Zero Tolerance

There is an unmistakable neoliberal inflection in zero tolerance. Our assumption, which theoretically ought to hold, is that both acts and responses to acts, when grounded in color-blind law, by definition rise above racism. A law that specifies how much of a park bench an individual can occupy does not specify the race of either the individual sitting or the individual applying the cuffs.

 

What such laws fail to grasp is the rent-seeking opportunity created by systemic violence. By constraining individuals born to one set of parents in one neighborhood more than another, I effectively drive down their market value while at the same time making their incarceration more likely; which, in turn, constrains them further; and so on. But again no race-based criteria are required.

The conceit that individuals are free to throw off their constraints whenever they like through a simple decision to comply ignores the cumulative effect both of constraints applied and of rents earned. As I drive down an individual’s value, I earn efficiencies (rents) in their devaluation. Call these efficiencies “freedoms.” I earn these freedoms not through compliance, however; I earn them through the constraints under which other economic actors are forced to perform. I run the 100M with 10kg weights strapped to my competitors’ ankles. Now, however, I am permitted by law to strap another 10kg weight somewhere to their bodies whenever they lose. The effects are cumulative. And, note, not once have I mentioned race. My criteria are color-blind.

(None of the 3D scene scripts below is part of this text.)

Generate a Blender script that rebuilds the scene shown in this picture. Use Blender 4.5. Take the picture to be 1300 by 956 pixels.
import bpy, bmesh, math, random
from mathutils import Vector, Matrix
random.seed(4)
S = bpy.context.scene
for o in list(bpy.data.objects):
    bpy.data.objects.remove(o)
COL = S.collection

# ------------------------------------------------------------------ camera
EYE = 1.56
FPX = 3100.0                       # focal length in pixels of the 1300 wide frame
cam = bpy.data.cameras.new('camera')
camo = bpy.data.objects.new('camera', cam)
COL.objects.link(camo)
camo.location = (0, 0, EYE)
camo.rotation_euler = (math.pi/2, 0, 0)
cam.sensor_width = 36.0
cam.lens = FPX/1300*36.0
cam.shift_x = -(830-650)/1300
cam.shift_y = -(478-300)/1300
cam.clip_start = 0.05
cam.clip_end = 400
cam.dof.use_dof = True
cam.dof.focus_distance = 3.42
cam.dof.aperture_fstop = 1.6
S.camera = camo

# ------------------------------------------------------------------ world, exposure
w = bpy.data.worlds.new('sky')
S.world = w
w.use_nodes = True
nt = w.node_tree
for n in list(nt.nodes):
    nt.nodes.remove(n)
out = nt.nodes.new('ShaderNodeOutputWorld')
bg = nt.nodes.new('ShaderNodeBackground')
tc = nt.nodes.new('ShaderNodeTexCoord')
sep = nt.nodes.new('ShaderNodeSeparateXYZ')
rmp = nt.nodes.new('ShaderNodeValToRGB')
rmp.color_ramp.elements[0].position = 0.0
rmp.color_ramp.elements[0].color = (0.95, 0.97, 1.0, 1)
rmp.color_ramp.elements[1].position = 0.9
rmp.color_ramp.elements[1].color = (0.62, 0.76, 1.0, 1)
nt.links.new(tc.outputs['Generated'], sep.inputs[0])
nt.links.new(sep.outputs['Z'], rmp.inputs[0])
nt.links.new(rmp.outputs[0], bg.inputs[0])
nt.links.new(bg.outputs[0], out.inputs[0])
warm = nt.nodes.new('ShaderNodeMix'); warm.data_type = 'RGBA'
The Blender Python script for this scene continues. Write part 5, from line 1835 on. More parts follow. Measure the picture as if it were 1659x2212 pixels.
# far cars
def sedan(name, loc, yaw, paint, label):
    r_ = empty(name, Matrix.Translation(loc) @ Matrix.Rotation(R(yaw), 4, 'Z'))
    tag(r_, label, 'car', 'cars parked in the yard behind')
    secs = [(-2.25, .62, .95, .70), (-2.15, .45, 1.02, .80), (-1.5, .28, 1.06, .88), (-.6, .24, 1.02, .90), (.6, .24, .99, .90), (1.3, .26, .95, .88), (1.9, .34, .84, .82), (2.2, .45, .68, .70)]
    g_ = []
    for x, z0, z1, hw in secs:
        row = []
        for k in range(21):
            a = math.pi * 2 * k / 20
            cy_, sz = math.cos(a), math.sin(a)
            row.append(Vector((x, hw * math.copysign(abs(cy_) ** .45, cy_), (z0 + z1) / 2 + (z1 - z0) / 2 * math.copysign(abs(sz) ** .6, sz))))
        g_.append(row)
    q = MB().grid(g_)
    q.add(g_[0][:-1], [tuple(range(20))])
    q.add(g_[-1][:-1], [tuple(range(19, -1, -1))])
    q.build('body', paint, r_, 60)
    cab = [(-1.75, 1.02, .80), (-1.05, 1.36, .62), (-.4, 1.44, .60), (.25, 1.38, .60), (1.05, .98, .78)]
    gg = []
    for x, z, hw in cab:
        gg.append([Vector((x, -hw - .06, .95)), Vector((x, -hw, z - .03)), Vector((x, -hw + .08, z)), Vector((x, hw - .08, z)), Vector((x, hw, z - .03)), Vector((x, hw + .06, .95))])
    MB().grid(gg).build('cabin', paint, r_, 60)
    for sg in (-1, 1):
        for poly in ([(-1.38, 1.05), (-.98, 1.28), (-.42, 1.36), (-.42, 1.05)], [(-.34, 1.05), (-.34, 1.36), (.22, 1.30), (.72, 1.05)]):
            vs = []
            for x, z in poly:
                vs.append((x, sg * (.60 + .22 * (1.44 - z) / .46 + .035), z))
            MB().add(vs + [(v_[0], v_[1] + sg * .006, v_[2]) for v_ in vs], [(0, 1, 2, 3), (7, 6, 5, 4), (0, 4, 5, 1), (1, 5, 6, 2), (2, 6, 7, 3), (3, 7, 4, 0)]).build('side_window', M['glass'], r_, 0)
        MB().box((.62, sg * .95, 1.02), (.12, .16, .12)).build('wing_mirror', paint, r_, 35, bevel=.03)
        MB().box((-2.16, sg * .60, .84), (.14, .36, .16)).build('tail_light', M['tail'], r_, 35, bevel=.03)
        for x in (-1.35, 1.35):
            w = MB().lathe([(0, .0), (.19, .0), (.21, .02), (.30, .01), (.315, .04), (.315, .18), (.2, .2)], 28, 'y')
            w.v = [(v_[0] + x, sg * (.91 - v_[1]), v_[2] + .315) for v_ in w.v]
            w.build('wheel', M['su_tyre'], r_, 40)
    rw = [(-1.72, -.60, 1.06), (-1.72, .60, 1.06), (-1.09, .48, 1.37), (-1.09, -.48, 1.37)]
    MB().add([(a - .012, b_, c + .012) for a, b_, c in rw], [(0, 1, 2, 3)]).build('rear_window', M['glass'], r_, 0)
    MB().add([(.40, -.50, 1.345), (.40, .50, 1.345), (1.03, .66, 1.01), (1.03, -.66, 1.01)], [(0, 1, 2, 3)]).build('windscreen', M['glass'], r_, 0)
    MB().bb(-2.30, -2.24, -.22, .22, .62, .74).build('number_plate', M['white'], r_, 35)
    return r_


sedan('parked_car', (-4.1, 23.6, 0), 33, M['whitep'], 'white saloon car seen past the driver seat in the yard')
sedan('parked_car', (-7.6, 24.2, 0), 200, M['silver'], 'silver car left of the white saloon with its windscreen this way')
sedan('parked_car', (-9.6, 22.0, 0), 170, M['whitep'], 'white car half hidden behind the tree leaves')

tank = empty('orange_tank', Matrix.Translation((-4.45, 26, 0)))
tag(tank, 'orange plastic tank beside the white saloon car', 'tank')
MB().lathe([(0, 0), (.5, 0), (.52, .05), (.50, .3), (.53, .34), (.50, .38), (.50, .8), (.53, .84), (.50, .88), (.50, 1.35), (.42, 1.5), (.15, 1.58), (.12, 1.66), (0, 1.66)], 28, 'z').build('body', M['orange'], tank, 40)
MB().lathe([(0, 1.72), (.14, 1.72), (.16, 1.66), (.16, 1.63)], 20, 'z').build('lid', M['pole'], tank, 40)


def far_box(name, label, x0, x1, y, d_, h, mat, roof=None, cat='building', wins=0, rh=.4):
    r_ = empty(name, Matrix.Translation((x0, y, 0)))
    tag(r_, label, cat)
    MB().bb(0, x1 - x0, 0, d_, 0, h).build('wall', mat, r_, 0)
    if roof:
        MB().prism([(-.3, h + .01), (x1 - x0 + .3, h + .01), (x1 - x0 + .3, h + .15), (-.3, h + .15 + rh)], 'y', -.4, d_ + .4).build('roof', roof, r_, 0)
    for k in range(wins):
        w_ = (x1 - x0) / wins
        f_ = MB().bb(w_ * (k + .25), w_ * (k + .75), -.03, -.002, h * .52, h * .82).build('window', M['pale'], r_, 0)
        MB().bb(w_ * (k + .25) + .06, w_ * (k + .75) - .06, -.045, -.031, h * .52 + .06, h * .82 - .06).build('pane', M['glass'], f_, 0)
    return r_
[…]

The neoliberal inflection of zero tolerance comes precisely from its assertion that its principles are neutral, without valence. Did the rent-seeking opportunity not exist in the first place, this claim might hold up to closer scrutiny. But, to continue our analogy, I enter the race already with all of my opponents wearing weights about their ankles. Moreover, arising out of past rent-seeking opportunities, my opponents have all been aggregated in specific geographical areas that are petri dishes of rent-seeking, where the economic value of individuals has been driven down so far and where the constraints everywhere — from education, to health, to security, to freedom of movement — are so odious as to constitute tons of weights around the ankles of each. And since neoliberalism counts this a “level playing field” it counts any public social intervention onto this field an unwelcomed limitation of freedom: a distortion.

Economic science habitually overlooks the actual composition of this playing field. This fall when I teach Urban Economics at the University of California, Berkeley, I shall have to supplement the standard canon — which knows nothing of this systemic violence — with research setting it in relief.